Why the Hyper-Gentrification of Napa Can Be a Good Thing For California Wine

Posted by Connor Smith on

There are a handful of cliches in wine that we just can’t stop using because they’re so darn true. Here’s a good one: the way you make a small fortune in winemaking is by starting with a large one. In Napa Valley, that concept has been pushed to the tens in recent years. A higher and higher proportion of wineries are effectively pet projects for folks who’ve made their money elsewhere. Make no mistake, there’s plenty of great wine coming out of these projects. The palate don’t lie. But the ever-accelerating cost of Napa winemaking, paired with the reserve of people willing to pay the price for a sprawling estate of their own, means the concept of a small-scale farmer-vigneron gets more laughably alien to the Napa Valley scene with each passing year.

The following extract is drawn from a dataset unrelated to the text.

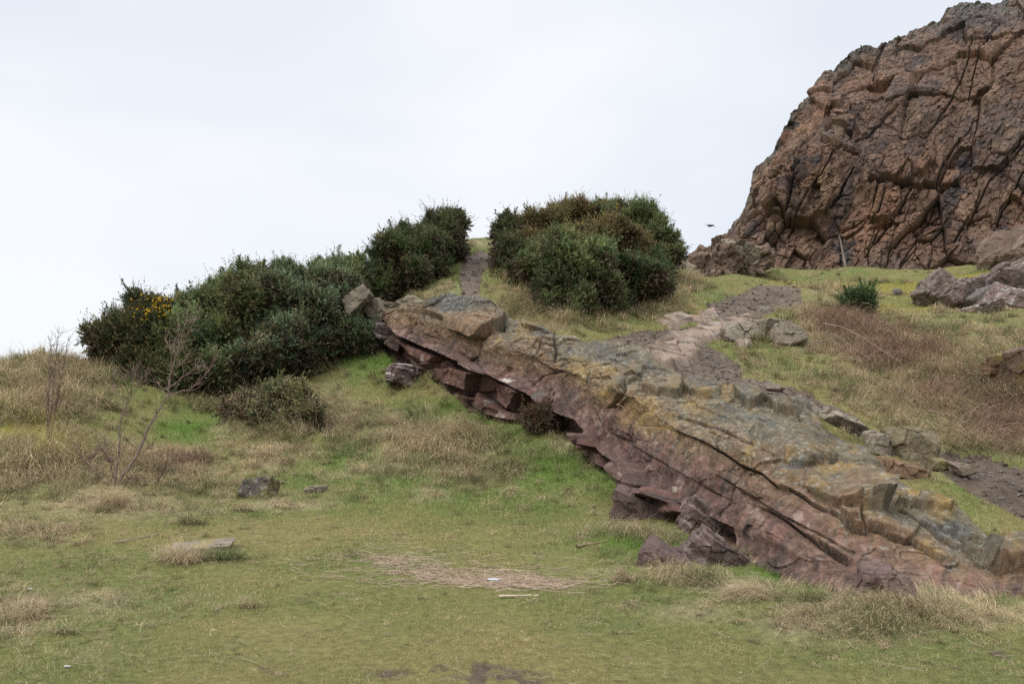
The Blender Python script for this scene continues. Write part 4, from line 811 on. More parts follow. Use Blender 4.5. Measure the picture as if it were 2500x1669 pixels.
    dv = g.normal(size=(m, 3)); dv /= np.linalg.norm(dv, axis=1)[:, None]; ps = cc_ + dv * aa * (.25 + .5 * g.random((m, 1))); k = ps[:, 2] > height(ps[:, 0], ps[:, 1], rough=False); ps, dv = ps[k], dv[k]
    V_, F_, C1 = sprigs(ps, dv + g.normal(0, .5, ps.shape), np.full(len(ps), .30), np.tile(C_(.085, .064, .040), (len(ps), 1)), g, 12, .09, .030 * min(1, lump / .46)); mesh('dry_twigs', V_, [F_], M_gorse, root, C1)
    # stems from the ground
    Vt, Ft, Ct = [], [], []; kk = 0
    for _ in range(10):
        e = E[g.integers(len(E))]; b0 = E[0][0] + g.normal(0, .012, 3); b0[2] = hz(b0[0], b0[1]) - .05
        d_ = g.normal(size=3); d_[2] = abs(d_[2]) + .4; d_ /= np.linalg.norm(d_); b1 = e[0] + d_ * np.array([e[1], e[2], e[3]]) * .7
        md = (b0 + b1) / 2 + g.normal(0, .12, 3); v_, f_ = tube(np.array([b0, md, b1]), np.array([.035, .022, .008]), 5); Vt.append(v_); Ft.append(f_ + kk); kk += len(v_)
    Vt = np.concatenate(Vt); mesh('stems', Vt, [np.concatenate(Ft)], M_wood, root, np.tile(C_(.12, .09, .065), (len(Vt), 1)))
    if flowers:
        fx, fy, fD, fr_, nf_ = [np.array(a, float) for a in zip(*flowers)]
        Vf, Ff, Cf = [], [], []; k0 = 0
        for a, b_, D, r_, q_ in flowers:
            c = at(a, b_, D); q = int(q_); near = np.linalg.norm((pos - c) * np.array([1, .25, 1]), axis=1) < r_; cand = pos[near] + dirv[near] * .12
            if len(cand) == 0: continue
            pp = cand[g.integers(len(cand), size=q)] + g.normal(0, .03, (q, 3)); v_, f_, c_ = sprigs(pp, g.normal(size=(q, 3)), np.full(q, .03), np.tile(C_(.72, .46, .02), (q, 1)), g, 5, .035, .018)
            Vf.append(v_); Ff.append(f_ + k0); Cf.append(c_); k0 += len(v_)
        if Vf: tag(mesh('flowers', np.concatenate(Vf), [np.concatenate(Ff)], M_flower, root, np.concatenate(Cf)), 'yellow gorse flowers', kind='stuff')
    return root
def tube(P, r, k=6):
    P = np.asarray(P, float); n = len(P); T_ = np.gradient(P, axis=0); T_ /= np.linalg.norm(T_, axis=1)[:, None] + 1e-9
    up = np.array([0.3, 1.0, .2]); A = np.cross(T_, up); A /= np.linalg.norm(A, axis=1)[:, None] + 1e-9; B_ = np.cross(T_, A)
    a = np.linspace(0, 2 * np.pi, k, endpoint=False)
    V_ = P[:, None] + r[:, None, None] * (A[:, None] * np.cos(a)[None, :, None] + B_[:, None] * np.sin(a)[None, :, None])
    i = np.arange(n - 1)[:, None]; j = np.arange(k)[None]; j2 = (j + 1) % k
    return V_.reshape(-1, 3), np.stack([i * k + j, i * k + j2, (i + 1) * k + j2, (i + 1) * k + j], -1).reshape(-1, 4)
GG, GT = C_(.070, .092, .034), C_(.190, .215, .092); DD_ = C_(.135, .105, .048)
BB, BT = C_(.100, .086, .036), C_(.235, .190, .080)
SG, ST = C_(.074, .100, .050), C_(.200, .235, .128)
gorse('gorse_bush', 'brownish gorse bush with yellow flowers at the left end of the hedge', [(370,850,20.5,105,100,1.3),(300,885,20.3,58,70,1.0),(410,930,20,100,60,1.1),(400,775,21,60,45,.9)], C_(.040,.050,.022), C_(.085,.09,.036), DD_, 8500, 101, .3,
      flowers=[(365,752,20.2,.35,200),(410,745,20.3,.4,260),(368,780,20,.25,120),(430,790,20,.3,40),(470,790,20,.3,40),(340,800,20,.4,20)])
gorse('gorse_bush', 'tall dark green gorse in the middle of the long hedge', [(560,840,21,130,150,1.5),(480,880,20.5,110,110,1.3),(600,760,22,90,85,1.3),(520,920,20,120,60,1.0),(660,730,22.3,70,65,1.1),(480,810,21,75,68,1.1),(550,765,21.6,90,66,1.1)], GG, GT, DD_, 20000, 102, .12)
gorse('gorse_bush', 'sage green gorse bulging over the bright grass bank', [(720,800,21.3,110,120,1.4),(700,870,20.8,95,70,1.0),(800,770,21.8,85,85,1.2),(640,900,20.4,70,60,.9),(760,720,22.5,80,60,1.1),(690,715,22.4,75,48,1.0)], SG, ST, DD_, 16000, 103, .1)
gorse('gorse_bush', 'dark green gorse at the upper right end of the hedge against the sky', [(860,690,23.4,52,48,.9),(810,690,23.4,50,45,.9),(880,665,24,25,22,.6)], GG, GT, DD_, 4000, 104, .1)
gorse('gorse_bush', 'low sea green gorse in front of the dark hollow by the slab', [(845,815,21.6,45,55,.7),(895,845,21.7,35,38,.5)], SG, ST, DD_, 2400, 105, .1)
gorse('gorse_bush', 'olive green gorse just above the left tip of the slab', [(970,664,23.5,78,76,1.1),(925,705,22.9,36,45,.7),(1035,648,24.0,60,54,.9),(985,610,24.5,55,38,.8),(1045,610,25.3,45,40,.8)], C_(.042,.060,.022), C_(.095,.115,.045), DD_, 9000, 106, .18)
gorse('gorse_bush', 'rounded gorse crowning the ridge left of the steep path', [(1085,562,27,56,40,1.0),(1105,605,26,42,40,.8),(1045,592,26.5,44,36,.8)], C_(.040,.052,.022), C_(.09,.10,.042), DD_, 6500, 107, .2)
gorse('gorse_bush', 'small gorse leaning over the right side of the steep path', [(1245,590,27.0,36,42,.8),(1262,632,25.0,52,36,.8),(1240,552,28,22,18,.4),(1290,665,23.0,42,36,.6)], C_(.045,.062,.026), C_(.10,.115,.05), DD_, 5500, 108, .2)
gorse('gorse_bush', 'brownish gorse at the back left of the big thicket on the ridge', [(1330,570,28,72,50,1.3),(1285,605,27,50,48,1.0),(1410,540,29,75,38,1.2)], BB, BT, DD_, 9000, 109, .45)
gorse('gorse_bush', 'tall dark spiky gorse at the right side of the big thicket', [(1525,553,28,78,48,1.3),(1592,598,27.5,52,62,1.1),(1625,640,27,36,34,.8),(1465,530,29,55,32,.9),(1640,600,27.5,18,26,.4)], GG, GT, DD_, 9500, 110, .12, stray=.14)
gorse('gorse_bush', 'brown tinged gorse with a few flower buds in the centre of the big thicket', [(1480,610,25.5,80,58,1.2),(1545,628,25.5,48,54,.9),(1410,598,26,45,38,.8)], BB, BT, DD_, 8500, 111, .5, flowers=[(1500,550,26,.6,50),(1470,560,26,.7,40),(1400,575,26,.5,15)])
gorse('gorse_bush', 'round dark green gorse nearest to the slab in the big thicket', [(1385,692,20.8,100,92,1.15),(1340,665,21.2,60,60,.8),(1420,645,21.4,70,52,.9),(1395,745,20.3,80,45,.7)], GG, GT, DD_, 15000, 112, .06)
gorse('gorse_bush', 'dark low gorse at the lower right of the big thicket', [(1530,705,22.3,78,58,1.0),(1590,680,23.5,50,50,.9),(1480,745,21.3,50,34,.6)], GG, C_(.06,.095,.042), DD_, 6500, 113, .15)
gorse('gorse_bush', 'small scrubby gorse with bare stalks on the grass below the hedge', [(705,1000,17.8,68,58,.65),(735,1030,17.4,45,38,.5),(670,980,18.2,35,35,.4)], C_(.085,.095,.040), C_(.20,.205,.09), C_(.26,.2,.12), 5500, 114, .25, nl=.045, slen=.14, lump=.25)
gorse('gorse_bush', 'thin half dead gorse left of the small scrubby one', [(595,1010,18.0,42,32,.45)], C_(.10,.095,.05), C_(.20,.18,.09), C_(.30,.22,.15), 1500, 115, .6, nl=.045, slen=.14, lump=.2)
gorse('gorse_bush', 'tiny green gorse standing alone on the mossy slope under the cliff', [(2088,755,22.6,34,28,.35)], C_(.036,.07,.025), C_(.085,.13,.05), DD_, 1200, 116, .05, lump=.18, stray=.25)
gorse('heather_clump', 'dark reddish brown dead heather clump in the mouth of the hollow under the slab', [(1322,1024,15.9,34,14,.3)], C_(.07,.045,.022), C_(.13,.085,.035), C_(.12,.06,.035), 1500, 117, .5, group=None, nl=.035, slen=.12, lump=.15)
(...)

That can be a good thing for California wine as a whole. Here’s why.

I grew up in the shadow of Monte Bello, California’s greatest vineyard that isn’t in Napa or Sonoma. If you were to list the “Grand Cru Vineyards” of California, it’d be a layup of a pick. Running along the very top of the ridge is a road I’ve spent dozens of hours cruising: Skyline Boulevard (California Highway 35). I’ll always maintain it’s one of the world’s great driving roads.

skyline boulevard

If you hop out of your car and look east, it’s easy to see why grapes would be so happy up here. All through the growing season you have sunny dry days, foggy cool nights, and stunning views. It’s clear as day why such an obviously special vineyard site has been making wine since 1892.

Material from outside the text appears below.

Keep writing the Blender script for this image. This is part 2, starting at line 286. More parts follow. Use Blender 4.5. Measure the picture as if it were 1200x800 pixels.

Jump back in the car and drive five minutes north, and you might catch a view of Rhys’ Horseshoe & Alpine vineyards. These outstanding sites have produced some of California’s most celebrated Pinots and Chardonnays in recent years, even taking the highest score for 2013 California Pinot Noir from Wine Advocate. But these aren’t heritage vineyards with unassailable pedigree. There weren’t even any grapes here until 2004, when Kevin Harvey of Rhys guessed on a lark that this could be a site for cool wine.

santa cruz mountains vineyards

Horseshoe & Alpine were always here in Monte Bello’s backyard. But they were just hillsides covered in chaparral until a perceptive winemaker decided to go tromping into the weeds one day. So, how many other underappreciated, underdeveloped, or straight-up undiscovered sites are there in California just waiting to have their secrets unlocked?

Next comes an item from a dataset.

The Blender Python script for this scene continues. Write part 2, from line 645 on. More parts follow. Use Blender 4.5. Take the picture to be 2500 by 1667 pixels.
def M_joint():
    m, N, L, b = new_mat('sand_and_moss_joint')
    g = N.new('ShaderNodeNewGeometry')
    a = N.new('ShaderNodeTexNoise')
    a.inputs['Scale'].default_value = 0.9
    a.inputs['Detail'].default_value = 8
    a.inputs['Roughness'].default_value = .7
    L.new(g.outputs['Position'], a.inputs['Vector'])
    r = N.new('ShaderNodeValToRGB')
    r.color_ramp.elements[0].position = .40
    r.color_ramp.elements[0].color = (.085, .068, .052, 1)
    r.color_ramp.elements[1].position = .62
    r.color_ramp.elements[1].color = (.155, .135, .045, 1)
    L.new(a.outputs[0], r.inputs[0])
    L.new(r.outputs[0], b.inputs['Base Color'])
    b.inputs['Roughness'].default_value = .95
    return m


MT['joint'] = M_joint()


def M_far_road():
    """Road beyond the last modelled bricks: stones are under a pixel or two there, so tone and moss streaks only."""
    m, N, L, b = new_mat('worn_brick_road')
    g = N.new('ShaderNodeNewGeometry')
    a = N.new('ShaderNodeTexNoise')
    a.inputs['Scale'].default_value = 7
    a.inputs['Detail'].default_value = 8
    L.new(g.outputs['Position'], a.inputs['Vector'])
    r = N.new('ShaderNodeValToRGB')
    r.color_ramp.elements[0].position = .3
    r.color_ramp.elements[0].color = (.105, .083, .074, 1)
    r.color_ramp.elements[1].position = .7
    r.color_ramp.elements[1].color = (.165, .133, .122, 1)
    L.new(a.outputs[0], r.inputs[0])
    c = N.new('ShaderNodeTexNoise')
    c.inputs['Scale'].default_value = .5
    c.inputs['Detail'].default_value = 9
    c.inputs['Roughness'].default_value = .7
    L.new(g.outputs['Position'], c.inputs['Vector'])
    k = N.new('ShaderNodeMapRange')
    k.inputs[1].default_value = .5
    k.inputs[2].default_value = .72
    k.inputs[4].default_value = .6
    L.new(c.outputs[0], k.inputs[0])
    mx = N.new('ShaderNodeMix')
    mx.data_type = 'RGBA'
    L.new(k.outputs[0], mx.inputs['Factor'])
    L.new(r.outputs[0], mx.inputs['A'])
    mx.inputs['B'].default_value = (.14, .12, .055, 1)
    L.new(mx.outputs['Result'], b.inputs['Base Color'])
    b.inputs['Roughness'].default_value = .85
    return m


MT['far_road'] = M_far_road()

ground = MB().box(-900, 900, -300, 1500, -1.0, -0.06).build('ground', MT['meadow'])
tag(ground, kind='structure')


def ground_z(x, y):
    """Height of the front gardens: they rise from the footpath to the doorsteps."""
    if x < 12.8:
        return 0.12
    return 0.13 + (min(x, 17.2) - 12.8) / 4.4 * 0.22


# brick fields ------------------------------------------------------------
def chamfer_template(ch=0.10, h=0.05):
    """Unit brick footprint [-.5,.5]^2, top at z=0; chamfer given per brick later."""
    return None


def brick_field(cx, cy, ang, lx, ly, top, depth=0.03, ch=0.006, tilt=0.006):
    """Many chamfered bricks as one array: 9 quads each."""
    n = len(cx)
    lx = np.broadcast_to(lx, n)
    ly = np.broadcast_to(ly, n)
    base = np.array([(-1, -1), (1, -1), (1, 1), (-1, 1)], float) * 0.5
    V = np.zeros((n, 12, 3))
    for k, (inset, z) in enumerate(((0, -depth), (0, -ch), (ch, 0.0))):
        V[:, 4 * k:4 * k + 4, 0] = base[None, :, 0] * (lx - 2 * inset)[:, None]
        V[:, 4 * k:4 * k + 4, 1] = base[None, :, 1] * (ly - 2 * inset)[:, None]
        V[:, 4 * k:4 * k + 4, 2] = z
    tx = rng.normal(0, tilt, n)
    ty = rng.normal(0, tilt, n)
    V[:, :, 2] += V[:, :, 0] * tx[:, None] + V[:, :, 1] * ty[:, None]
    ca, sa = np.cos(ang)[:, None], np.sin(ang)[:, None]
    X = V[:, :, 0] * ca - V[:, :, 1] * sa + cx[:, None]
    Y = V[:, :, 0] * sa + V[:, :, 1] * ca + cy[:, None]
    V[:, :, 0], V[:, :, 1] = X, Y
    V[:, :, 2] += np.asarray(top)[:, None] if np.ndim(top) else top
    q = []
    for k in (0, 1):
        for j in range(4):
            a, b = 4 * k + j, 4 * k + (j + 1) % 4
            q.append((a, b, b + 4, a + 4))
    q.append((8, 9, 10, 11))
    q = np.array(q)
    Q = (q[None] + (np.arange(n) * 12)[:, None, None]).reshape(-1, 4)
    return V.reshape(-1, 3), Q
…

The adolescent nature of Californian viticulture compared to the maturity of millenia-old European vineyards cannot be overstated. Santa Barbara has been a prestige wine region for the blink of an eye. What were once thought of as bulk wine regions are making more dignified, developed wine with every passing day: Mendocino, Paso Robles, Amador County, Santa Lucia, Lake County. Even John Fogerty would agree that Lodi isn’t such a bad place to get stuck anymore, wine-wise. If talented winemakers are being forced out of Napa and Sonoma, these regions - and those even more embryonic - will be waiting with open arms. How many baby Monte Bellos can they unearth?

Napa’s going to be fine. The formula works. Production methods will always be the best that money can buy. None of these emergent California wine regions are going to waltz into multiple international airports, four-star hotels, and the French Laundry any time soon. If splurging on a bottle of Howell Mountain is the way the night is going, great! That’s no different from a Montrachet or a Pauillac. Every young French winemaker who can’t break into Burgundy with its orthodoxies, but goes off to do cool things in the Loire or the Rhone, is clearly a good thing for French wine as a whole. We should give California the same treatment - except it’s even more exciting, because the land is so much more primordial.

So we shouldn’t wring our hands too hard over the hypergentrification of Napa. If a winemaker you love skips town, don’t bemoan it as the end of an era - follow them to their new pastures! The best way to ensure that we will always have great California wine available at a reasonable price is to support the generation of vintners who are, out of necessity, forging the hinterlands into the legendary vineyards of the future. The new Grand Crus of California are out there waiting. Let these vinilogical explorers lead us there.